Era o Tejo que “levava e trazia” centenas de trabalhadores, num movimento constante que funcionou como motor de crescimento e transformação do concelho
A Moita nasceu e cresceu com os olhos postos no Tejo. Ao longo dos últimos 170 anos, o concelho moldou-se à beira-rio, onde o vaivém das embarcações e o pulsar das fábricas ditavam o ritmo da vida quotidiana. Mais do que um ponto no mapa da margem sul, a Moita tornou-se um dos emblemas do operariado português, com raízes vincadas na industrialização, nos transportes fluviais e numa cultura profundamente marcada pela luta e pela organização colectiva.
Desde meados do século XIX, a vila ganhou relevância como nó estratégico na circulação de pessoas e mercadorias. O seu cais fluvial tornou-se essencial para o abastecimento da capital e para o escoamento de produtos agrícolas, pescado, carvão e materiais de construção. Varinos, fragatas e botes cruzavam diariamente o estuário do Tejo, transportando não só bens mas também centenas de trabalhadores que rumavam, manhã cedo, a Lisboa ou ao Barreiro. Era o rio que os “levava”, era o rio que os “trazia” – e esse movimento constante era também motor de crescimento e de transformação.

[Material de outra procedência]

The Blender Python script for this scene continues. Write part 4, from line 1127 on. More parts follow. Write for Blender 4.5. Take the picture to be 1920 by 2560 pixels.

À boleia desse dinamismo, a Moita conheceu um processo de urbanização acelerado. A fixação de operários junto às zonas ribeirinhas levou à formação de bairros populares, com habitação modesta mas marcada por uma intensa vida comunitária. Ao mesmo tempo, começaram a surgir pequenas unidades industriais: serralharias, moagens, estaleiros, fábricas de cortiça e oficinas artesanais. A proximidade com o Barreiro, onde a CUF impunha um novo ritmo à industrialização, reforçava esta dinâmica. Muitos moitenses ali encontravam emprego, fazendo da Moita não apenas um espaço de residência, mas também uma retaguarda operária fundamental na estrutura produtiva da região.
Terra de resistência
Mas, a Moita não era apenas terra de trabalho, era também terra de organização e resistência. Nas primeiras décadas do século XX, a crescente identidade operária gerou uma forte cultura associativa. Clubes recreativos, cooperativas de consumo, grupos culturais e colectividades multiplicaram-se, dando corpo a um tecido social onde a solidariedade e o espírito progressista ganhavam força.

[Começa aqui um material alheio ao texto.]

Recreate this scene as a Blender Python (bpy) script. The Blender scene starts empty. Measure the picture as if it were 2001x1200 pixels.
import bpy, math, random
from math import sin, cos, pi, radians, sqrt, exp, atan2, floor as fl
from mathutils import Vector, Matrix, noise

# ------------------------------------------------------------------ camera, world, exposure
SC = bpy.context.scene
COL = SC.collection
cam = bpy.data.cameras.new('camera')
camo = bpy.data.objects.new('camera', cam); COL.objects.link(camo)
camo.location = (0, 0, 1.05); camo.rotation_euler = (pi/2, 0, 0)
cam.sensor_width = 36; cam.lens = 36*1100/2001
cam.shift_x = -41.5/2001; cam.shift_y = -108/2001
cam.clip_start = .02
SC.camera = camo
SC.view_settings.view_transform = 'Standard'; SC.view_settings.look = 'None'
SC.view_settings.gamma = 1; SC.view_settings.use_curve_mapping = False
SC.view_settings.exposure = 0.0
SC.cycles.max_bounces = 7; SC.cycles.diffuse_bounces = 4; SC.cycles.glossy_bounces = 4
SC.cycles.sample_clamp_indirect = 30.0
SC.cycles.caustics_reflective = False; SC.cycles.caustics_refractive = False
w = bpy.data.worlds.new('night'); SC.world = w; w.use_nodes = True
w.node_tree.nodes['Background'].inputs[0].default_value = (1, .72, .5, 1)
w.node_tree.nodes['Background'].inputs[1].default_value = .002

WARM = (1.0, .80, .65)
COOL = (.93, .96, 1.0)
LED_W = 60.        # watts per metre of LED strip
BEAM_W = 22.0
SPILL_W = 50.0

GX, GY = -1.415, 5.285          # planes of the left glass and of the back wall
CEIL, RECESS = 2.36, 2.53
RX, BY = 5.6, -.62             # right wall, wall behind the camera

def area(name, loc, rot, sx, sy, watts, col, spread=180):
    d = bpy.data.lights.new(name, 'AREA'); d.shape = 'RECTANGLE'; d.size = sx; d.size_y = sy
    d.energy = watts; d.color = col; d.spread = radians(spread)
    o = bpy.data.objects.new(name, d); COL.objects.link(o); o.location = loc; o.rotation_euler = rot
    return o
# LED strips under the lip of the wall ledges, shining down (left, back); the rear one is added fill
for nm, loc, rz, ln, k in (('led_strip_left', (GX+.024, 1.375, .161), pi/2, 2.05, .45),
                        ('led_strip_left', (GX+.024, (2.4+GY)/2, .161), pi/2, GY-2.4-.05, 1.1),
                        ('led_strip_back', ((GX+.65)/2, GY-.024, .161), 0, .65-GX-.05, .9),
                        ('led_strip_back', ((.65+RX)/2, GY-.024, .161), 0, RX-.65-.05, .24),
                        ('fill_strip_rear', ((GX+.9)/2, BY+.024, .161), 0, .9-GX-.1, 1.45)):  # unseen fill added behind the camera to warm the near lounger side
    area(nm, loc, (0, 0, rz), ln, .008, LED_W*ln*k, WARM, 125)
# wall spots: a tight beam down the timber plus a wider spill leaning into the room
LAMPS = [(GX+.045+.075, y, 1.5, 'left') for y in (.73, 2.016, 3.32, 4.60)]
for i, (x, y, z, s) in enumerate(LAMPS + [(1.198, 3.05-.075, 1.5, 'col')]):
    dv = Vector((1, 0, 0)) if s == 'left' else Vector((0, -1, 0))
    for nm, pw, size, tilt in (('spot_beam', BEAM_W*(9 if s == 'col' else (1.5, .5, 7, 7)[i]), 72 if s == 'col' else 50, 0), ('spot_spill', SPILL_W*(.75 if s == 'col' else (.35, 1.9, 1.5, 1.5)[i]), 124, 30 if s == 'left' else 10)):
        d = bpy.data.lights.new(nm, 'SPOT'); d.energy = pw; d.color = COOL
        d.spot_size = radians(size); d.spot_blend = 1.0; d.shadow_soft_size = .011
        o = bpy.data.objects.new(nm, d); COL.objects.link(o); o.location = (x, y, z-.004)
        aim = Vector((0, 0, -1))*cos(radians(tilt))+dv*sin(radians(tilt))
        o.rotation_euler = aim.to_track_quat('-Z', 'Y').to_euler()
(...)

Essa teia associativa revelou-se essencial nos tempos mais sombrios: durante a ditadura do Estado Novo, a Moita tornou-se um dos bastiões da oposição no sul do Tejo. O movimento sindical tinha ali uma presença significativa, a par do Partido Comunista Português, que encontrava no concelho um terreno fértil para a resistência clandestina.

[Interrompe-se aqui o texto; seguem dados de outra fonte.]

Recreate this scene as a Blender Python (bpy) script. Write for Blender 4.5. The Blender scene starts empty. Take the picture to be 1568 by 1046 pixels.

Com a Revolução de Abril, a Moita passou das palavras à acção. A herança de luta e participação cívica traduziu-se num envolvimento activo na construção da democracia local. O concelho afirmou-se como uma comunidade com consciência política, memória histórica e sentido de pertença. O poder autárquico – gerido sempre pelo PCP até às últimas eleições de 2021, que o PS venceu – passou a espelhar essa identidade colectiva, traduzindo-a em políticas públicas que procuravam responder às necessidades populares.
O que mudou e o que restou
Hoje, muito mudou. As embarcações tradicionais, como os varinos, já não têm o peso económico de outrora; muitas das antigas fábricas fecharam portas; o tecido laboral transformou-se. Mas a memória persiste. As Festas em Honra de Nossa Senhora da Boa Viagem mantêm viva a ligação simbólica e afectiva ao rio, enquanto colectividades centenárias e bairros de traçado operário continuam a contar, nas paredes e nos rostos, a história de uma Moita que foi – e em parte ainda é – terra de trabalhadores, de causas e de comunidade.
Mais do que um capítulo na história da margem sul, o percurso da Moita é um exemplo crasso de como o território, a economia e a luta social se entrelaçam para moldar a identidade de um povo. Uma identidade construída com o suor do trabalho, com a força da organização e com a corrente constante de um rio que nunca deixou de correr.